Railway Claims Tribunal ought to have believed the appellants that the

original ticket, which ordinarily is always with the passenger, had got

lost/misplaced when death took place of such deceased passenger by falling

from the train, especially in the facts of this case where no one else was

travelling with the deceased, and who would have taken care of the

belongings of the deceased when the accident happened. Reasoning of the

Tribunal that stationary was not found at the site of the accident and which

ought to have been as the deceased had purchased stationary or that PW-2

was a relative and hence should be disbelieved are hardly good enough

reasons for dismissing a claim such as the present when there is already a

huge blow to the dependents by the head/earning member having died and

who otherwise was shown to have ordinarily purchased both travel and

return travel journey tickets.   Besides a host of other reasons, it Is not

unnatural that the packet containing stationary may well have been left in


FAO No.175/2009                                                    Page 4 of 6
 the train from which the deceased had fallen, and, a relative in these cases

with whom the deceased had stayed overnight can surely depose in favour

of the appellants and there is nothing so as to hold that the testimony of

such witness is only a testimony of an 'obliging'/'interested witness'. A civil

case is decided on balance of probabilities and the balance of probabilities is

that the ticket of the date of the accident got lost in the accident which

caused the death of the deceased.


5.    It is no longer res integra in view of the decision of the Supreme Court

in the case of Jameela Begum Vs. Union of India 2010 (12) SCC 443

that an accidental fall from a train is included in the principle of strict liability

as imposed on the Railways under Section 124(c) and 124-A of the Railways

Act, 1989.


6.    I, therefore, hold that the deceased Sh. Hukum Singh was a bonafide

passenger who did in fact have a valid train ticket for travelling on the date

10.4.2007 when he died as a result of fall from the train but which ticket had

been lost in the unfortunate event of death caused by the accident.

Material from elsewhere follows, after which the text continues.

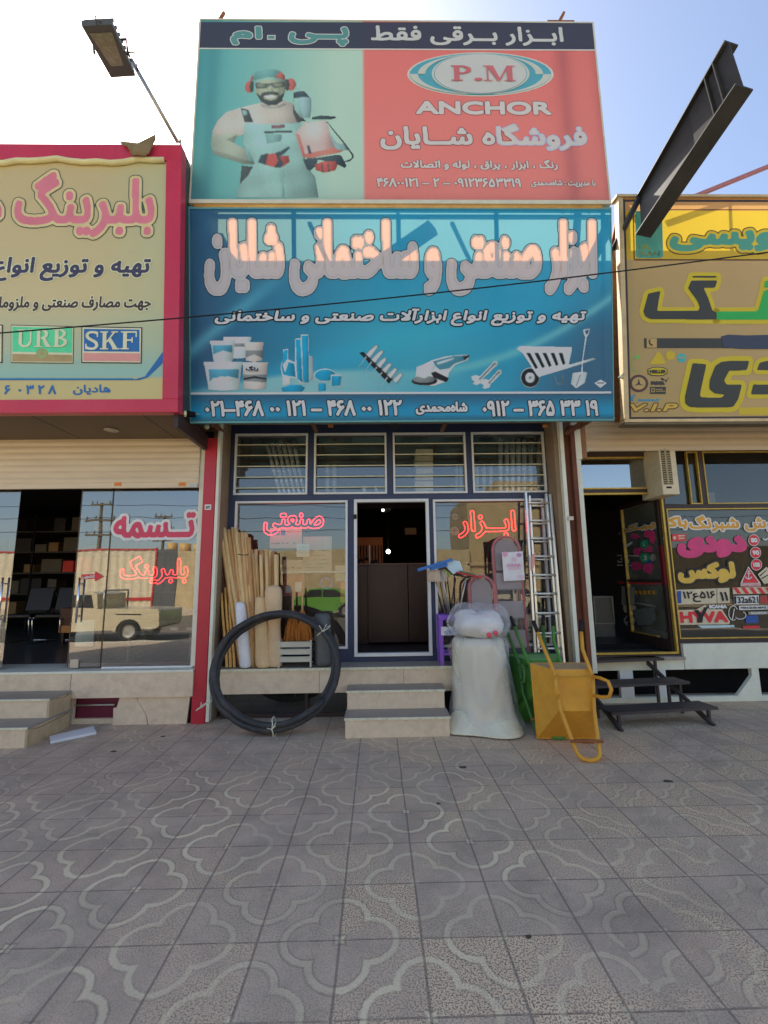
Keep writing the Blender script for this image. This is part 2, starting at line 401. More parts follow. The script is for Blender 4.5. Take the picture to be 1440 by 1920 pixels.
def flat(mb, pl, pts, m, h=.004):
    """one printed polygon given in photo pixels"""
    q = pl.uws(pts)
    if area(q) < 0: q = q[::-1]
    fill(mb, [q], lambda u, w: pl.at(u, w, h), m)
def ell(cx, cy, rx, ry, n=28, a0=0, a1=360): return [(cx + rx * math.cos(rad(a0 + (a1 - a0) * i / n)), cy + ry * math.sin(rad(a0 + (a1 - a0) * i / n))) for i in range(n + (0 if a1 - a0 == 360 else 1))]
def prect(px0, py0, px1, py1, Y):
    a, b, c, d = P(px0, py0, Y), P(px1, py0, Y), P(px1, py1, Y), P(px0, py1, Y)
    return (a.x + d.x) / 2, (b.x + c.x) / 2, (c.z + d.z) / 2, (a.z + b.z) / 2     # X0, X1, Z0, Z1
# ================================================================== SETTING
def tile_material():
    m, t, out = nt('paving tiles'); N, L = t.nodes, t.links
    def mth(op, a, b=None, c=None):
        n = N.new('ShaderNodeMath'); n.operation = op
        for i, v in enumerate((a, b, c)):
            if v is None: continue
            if isinstance(v, (int, float)): n.inputs[i].default_value = v
            else: L.new(v, n.inputs[i])
        return n.outputs[0]
    def noise(vec, sc, det=4, rough=.6, dim='3D'):
        n = N.new('ShaderNodeTexNoise'); n.inputs['Scale'].default_value = sc; n.inputs['Detail'].default_value = det; n.inputs['Roughness'].default_value = rough; L.new(vec, n.inputs['Vector']); return n.outputs['Fac']
    def mr(v, a, b, c=0., d=1.):
        n = N.new('ShaderNodeMapRange'); n.interpolation_type = 'SMOOTHSTEP'; L.new(v, n.inputs[0])
        for i, q in enumerate((a, b, c, d)): n.inputs[i + 1].default_value = q
        return n.outputs[0]
    def mix(f, a, b):
        n = N.new('ShaderNodeMix'); n.data_type = 'RGBA'
        if isinstance(f, float): n.inputs['Factor'].default_value = f
        else: L.new(f, n.inputs['Factor'])
        for k, v in (('A', a), ('B', b)):
            if isinstance(v, tuple): n.inputs[k].default_value = v
            else: L.new(v, n.inputs[k])
        return n.outputs['Result']
    geo = N.new('ShaderNodeNewGeometry'); pos = geo.outputs['Position']
    sep = N.new('ShaderNodeSeparateXYZ'); L.new(pos, sep.inputs[0])
    T = .391
    wob = mth('MULTIPLY', mth('SUBTRACT', noise(pos, 2.2, 2), .5), .035)
    u = mth('ADD', mth('DIVIDE', mth('SUBTRACT', sep.outputs[0], .197), T), wob); v = mth('ADD', mth('DIVIDE', mth('SUBTRACT', sep.outputs[1], -3.728), T), wob)
    fu, fv = mth('FLOOR', u), mth('FLOOR', v)
    cb = N.new('ShaderNodeCombineXYZ'); L.new(fu, cb.inputs[0]); L.new(fv, cb.inputs[1])
    wn_ = N.new('ShaderNodeTexWhiteNoise'); wn_.noise_dimensions = '2D'; L.new(cb.outputs[0], wn_.inputs['Vector']); rnd = wn_.outputs['Value']
    sepc = N.new('ShaderNodeSeparateColor'); L.new(wn_.outputs['Color'], sepc.inputs[0]); rnd2 = sepc.outputs[1]
    lu, lv = mth('SUBTRACT', u, fu), mth('SUBTRACT', v, fv)                     # 0..1 in the tile
    par = mth('MODULO', mth('ABSOLUTE', mth('ADD', fu, fv)), 2.0)               # 0: clovers sit at (0,0),(1,1); 1: at (1,0),(0,1)
    # more tiles are laid turned on the right-hand side
    thr = mr(sep.outputs[0], .5, 2.4, 0., .45)
    flip = mth('LESS_THAN', rnd, thr)
    pf = mth('ABSOLUTE', mth('SUBTRACT', par, flip))
    lu2 = mth('ABSOLUTE', mth('SUBTRACT', lu, pf))                              # mirror so that corners (0,0),(1,1) carry the quarter clovers
    near = mth('GREATER_THAN', mth('ADD', lu2, lv), 1.0)
    qx = mth('ABSOLUTE', mth('SUBTRACT', lu2, near)); qy = mth('ABSOLUTE', mth('SUBTRACT', lv, near))
    def circ(cx, cy, r): return mth('SUBTRACT', mth('SQRT', mth('ADD', mth('POWER', mth('SUBTRACT', qx, cx), 2.0), mth('POWER', mth('SUBTRACT', qy, cy), 2.0))), r)
    sd = mth('MINIMUM', circ(.35, 0., .335), circ(0., .35, .335)); sd = sd
    band = mr(mth('ABSOLUTE', mth('ADD', sd, mth('MULTIPLY', mth('SUBTRACT', noise(pos, 30, 2), .5), .05))), .022, .05, 1., 0.)
    edge = mth('MINIMUM', mth('MINIMUM', lu, mth('SUBTRACT', 1., lu)), 99.); edgev = mth('MINIMUM', lv, mth('SUBTRACT', 1., lv))
    jn = noise(pos, 9, 3)
    jx = mr(edge, .008, .020, 1., 0.); jy = mth('MULTIPLY', mr(edgev, .006, .016, 1., 0.), mr(jn, .3, .6, .35, 1.))
    joint = mth('MAXIMUM', jx, jy)
    wear = noise(pos, 1.1, 5, .65); wear2 = noise(pos, .45, 3)
    clean = mr(sep.outputs[0], -2.6, .9); clean = mth('MULTIPLY', clean, mr(wear, .38, .58))
    clean = mth('MULTIPLY', clean, mr(rnd2, .1, .8, .25, 1.))
    chip = N.new('ShaderNodeTexVoronoi'); chip.inputs['Scale'].default_value = 95; L.new(pos, chip.inputs['Vector'])
    chips = noise(pos, 120, 1, .5)
    sp = mth('MAXIMUM', mr(chips, .50, .56), 0.0)
    base = mix(mr(noise(pos, 3.0, 6, .7), .32, .68), lin((93, 90, 91)), lin((116, 110, 110)))
    base = mix(mth('MULTIPLY', mth('SUBTRACT', rnd2, .0), .35), base, lin((112, 100, 99)))
    spk = mix(sp, lin((140, 132, 122)), lin((76, 67, 67)))
    base = mix(mth('ADD', .12, mth('MULTIPLY', clean, .7)), base, spk)
    fine = noise(pos, 420, 2)
    base = mix(mr(fine, .35, .65, 0., .28), base, lin((70, 66, 68)))
    fade = mr(wear2, .35, .65, .35, 1.)
    bfac = mth('MULTIPLY', mth('MULTIPLY', band, fade), mr(rnd2, .0, .6, .45, .95))
    rim = mr(mth('ABSOLUTE', mth('SUBTRACT', mth('ABSOLUTE', sd), .055)), .004, .016, 1., 0.)
    base = mix(mth('MULTIPLY', rim, mr(noise(pos, 1.7, 3), .4, .65, .0, .4)), base, lin((62, 58, 60)))
    bfac = mth('MULTIPLY', bfac, mr(sep.outputs[1], -2.4, -.9, .95, .25)); bfac = mth('MULTIPLY', bfac, mr(sep.outputs[0], .2, 1.8, 1., .45))
    base = mix(bfac, base, lin((138, 138, 130)))
    base = mix(mth('MULTIPLY', joint, .62), base, lin((58, 56, 60)))
    st = noise(pos, 2.7, 8, .75)
    base = mix(mr(st, .60, .78, 0., .6), base, lin((58, 54, 54)))
    st2 = noise(pos, .8, 9, .72); base = mix(mr(st2, .50, .72, 0., .38), base, lin((74, 70, 68)))
    st3 = noise(pos, 1.4, 7, .7); base = mix(mr(st3, .56, .74, 0., .35), base, lin((132, 126, 116)))
    p = N.new('ShaderNodeBsdfPrincipled'); p.inputs['Specular IOR Level'].default_value = .35
    sc_ = N.new('ShaderNodeVectorMath'); sc_.operation = 'MULTIPLY'; L.new(base, sc_.inputs[0]); sc_.inputs[1].default_value = (2.25, 2.08, 1.74); L.new(sc_.outputs[0], p.inputs['Base Color'])
    L.new(mr(band, 0, 1, .72, .55), p.inputs['Roughness'])
    h = mth('SUBTRACT', mth('ADD', mth('MULTIPLY', sd, 0.0), mth('ADD', mth('MULTIPLY', band, -.5), mth('MULTIPLY', chips, .35))), mth('MULTIPLY', joint, 1.4))
    b = N.new('ShaderNodeBump'); b.inputs['Strength'].default_value = .55; b.inputs['Distance'].default_value = .006; L.new(h, b.inputs['Height']); L.new(b.outputs[0], p.inputs['Normal'])
    L.new(p.outputs[0], out.inputs[0]); return m
m_tile = tile_material()
m_asph = mat('asphalt', (120, 114, 104), .9, var=.2, vs=2, bump=.5, bs=120, k=.9)
m_kerb = mat('kerb concrete', (150, 148, 142), .8, var=.15, bump=.3)
mb = MB(m_asph); mb.add([(-150, -150, -.16), (150, -150, -.16), (150, 150, -.16), (-150, 150, -.16)], [(0, 1, 2, 3)])
kind(mb.build('ground', loc=(0, 0, -.16)), 'structure')
mb = MB(m_tile); mb.box(-40, 40, -7.4, 9, -.14, 0); kind(mb.build('pavement', loc=(0, 0, 0)), 'structure')
mb = MB(m_kerb)
for i in range(-40, 40): mb.box(i + .004, i + .996, -7.56, -7.404, -.155, .01)
kind(mb.build('kerb', bevel=.01), 'structure')
m_mark = mat('road paint', (225, 225, 220), .7, dirt=.4, dirtc=(90, 88, 86), k=1)
mb = MB(m_mark)
for i in range(-8, 9): mb.box(i * 6, i * 6 + 3, -14.07, -13.93, -.156, -.152)
kind(mb.build('road_marking'), 'structure')
mb = MB(m_tile); mb.box(-60, 60, -24.4, -19.2, -.14, 0); kind(mb.build('far_pavement'), 'structure')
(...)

7.    In   terms    of   the   Railways    Accident    and   Untoward      Incidents

(Compensation) Rules 1990, in case of death of a person for an untoward

incident, compensation is fixed at a sum of Rs.4 lacs and which amount I

award in favour of the appellants/dependants. The Supreme Court in the

case of Tahazhathe P. Sarabi vs. Union of India 2009 (7) SCC 372 has


FAO No.175/2009                                                            Page 5 of 6
 held that courts are entitled to grant interest either from the date of accident

or from the date of filing of the petition before the Railway Claims Tribunal.

In the facts and circumstances of the case, I deem it fit that interest also be

granted at 9% simple from the date of filing of the petition till payment to

the appellants by the respondent. An amount of Rs.2 lacs with accrued

interest be paid to the widow-appellant no.1. An amount of Rs.50,000/- with

accrued interest be kept in a fixed deposit so as to earn maximum interest in

a Nationalised Bank in the names of each of the minors-appellants 2 to 5 and

which fixed deposit will be paid to each of the appellants 2 to 5 on their

attaining the age of majority. The interest accrued on the fixed deposit can

however be used by the appellant no.1 towards the expenses for taking care

of the appellants no.2 to 5 till they attain the ages of majority. Accordingly,

the appeal is allowed and disposed of in terms of the above observations.

No costs.




April 19, 2011                                   VALMIKI J. MEHTA, J.